How to complete a 138-year construction project

25.09.20

The latest #uandithink event welcomed Tristram Carfrae, structural engineer and Deputy Chair of Arup, to discuss the mammoth challenge of completing a 138-year construction project – La Sagrada Família.

U+I strongly believes in heritage as a driver for the regeneration and design of interesting buildings, spaces and places. As one of the world’s most well-known heritage projects, designed by one of the leading architects of the 20th Century, Antoni Gaudí, La Sagrada Família draws not only on its current status as a UNESCO World Heritage Site (since 1984), but also on its future legacy and contribution to the city of Barcelona and beyond.

Carfrae was commissioned in 2015 to lead on the final structural build of the grand cathedral with a target completion date of 2026; the centennial of Gaudí’s death. Beyond understanding the architect’s design decisions, Carfrae outlined the three key challenges to the build:

  1. By 2015, approximately 60% of the construction was completed, having taken 127 years. The remaining 40% was expected to be finished by 2026, requiring construction to be sped up by a factor of ten
  2. Certain aspects of the architectural design were impossible to be completed using traditional methods; the tower of the Virgin Mary, for example, sits directly above the crypt but the foundations would not have been able to support its weight
  3. How can we use what we know to maintain the quality of the build?

All three of these tests pointed towards the application of modern construction methods and rethinking construction in a way that advocated Gaudí’s architectural vision, while adhering not only to structural limits but also modern standards and regulations.

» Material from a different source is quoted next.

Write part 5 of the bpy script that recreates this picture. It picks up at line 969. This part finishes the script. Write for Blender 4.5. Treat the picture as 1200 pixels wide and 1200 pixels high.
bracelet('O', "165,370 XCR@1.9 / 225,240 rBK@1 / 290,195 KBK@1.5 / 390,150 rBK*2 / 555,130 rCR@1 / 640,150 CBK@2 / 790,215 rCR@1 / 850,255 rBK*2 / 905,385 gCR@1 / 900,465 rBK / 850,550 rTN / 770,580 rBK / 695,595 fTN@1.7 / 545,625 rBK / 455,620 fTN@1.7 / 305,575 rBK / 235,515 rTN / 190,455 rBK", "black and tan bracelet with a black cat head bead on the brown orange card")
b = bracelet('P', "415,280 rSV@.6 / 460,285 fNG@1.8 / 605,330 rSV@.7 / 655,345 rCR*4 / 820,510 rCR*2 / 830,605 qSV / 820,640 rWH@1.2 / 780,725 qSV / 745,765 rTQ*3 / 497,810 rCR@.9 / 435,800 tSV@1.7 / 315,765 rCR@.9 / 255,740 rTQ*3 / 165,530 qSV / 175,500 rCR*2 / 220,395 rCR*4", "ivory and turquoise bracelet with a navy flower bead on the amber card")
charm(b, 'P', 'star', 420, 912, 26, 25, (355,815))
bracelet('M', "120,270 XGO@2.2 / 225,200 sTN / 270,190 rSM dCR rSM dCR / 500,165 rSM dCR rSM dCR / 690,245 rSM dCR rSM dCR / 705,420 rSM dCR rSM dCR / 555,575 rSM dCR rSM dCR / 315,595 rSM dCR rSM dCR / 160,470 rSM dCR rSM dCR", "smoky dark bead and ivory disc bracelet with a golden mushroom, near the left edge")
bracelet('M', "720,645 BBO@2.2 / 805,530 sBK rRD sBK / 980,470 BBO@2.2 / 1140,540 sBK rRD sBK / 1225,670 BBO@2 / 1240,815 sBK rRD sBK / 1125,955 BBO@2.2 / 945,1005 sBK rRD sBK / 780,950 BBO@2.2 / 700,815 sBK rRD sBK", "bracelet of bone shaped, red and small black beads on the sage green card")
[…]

“Using BIM technology, we can now define every component to the millimetre; it can be modelled and specified, produced and then hand-finished. This combines up-to-date technology with craftmanship skills that haven’t changed for 1,000 years, giving elements a 1-mm tolerance while appearing to be hand-made as in all medieval gothic cathedrals,” explained Carfrae.

Commenting on whether he felt that Gaudí would approve of modern construction methods being implemented on his building, Carfrae was confident that the architect’s excitement for new technologies – evidenced by his experiments with concrete in 1926 – satisfy this concern. “We have little information on, for example, the Glory façade, because the design was incomplete when Gaudí died; the drawings are contradictory and many models were destroyed by fire during the Spanish Civil War. How do we interpret what Gaudí would have done – and whether that is what he would have done in 1926, or what he would do were he alive now?”

It is only by working with the existing material, and staying true to it, that the project can be completed in the most authentic way – for the benefit of the building and city itself.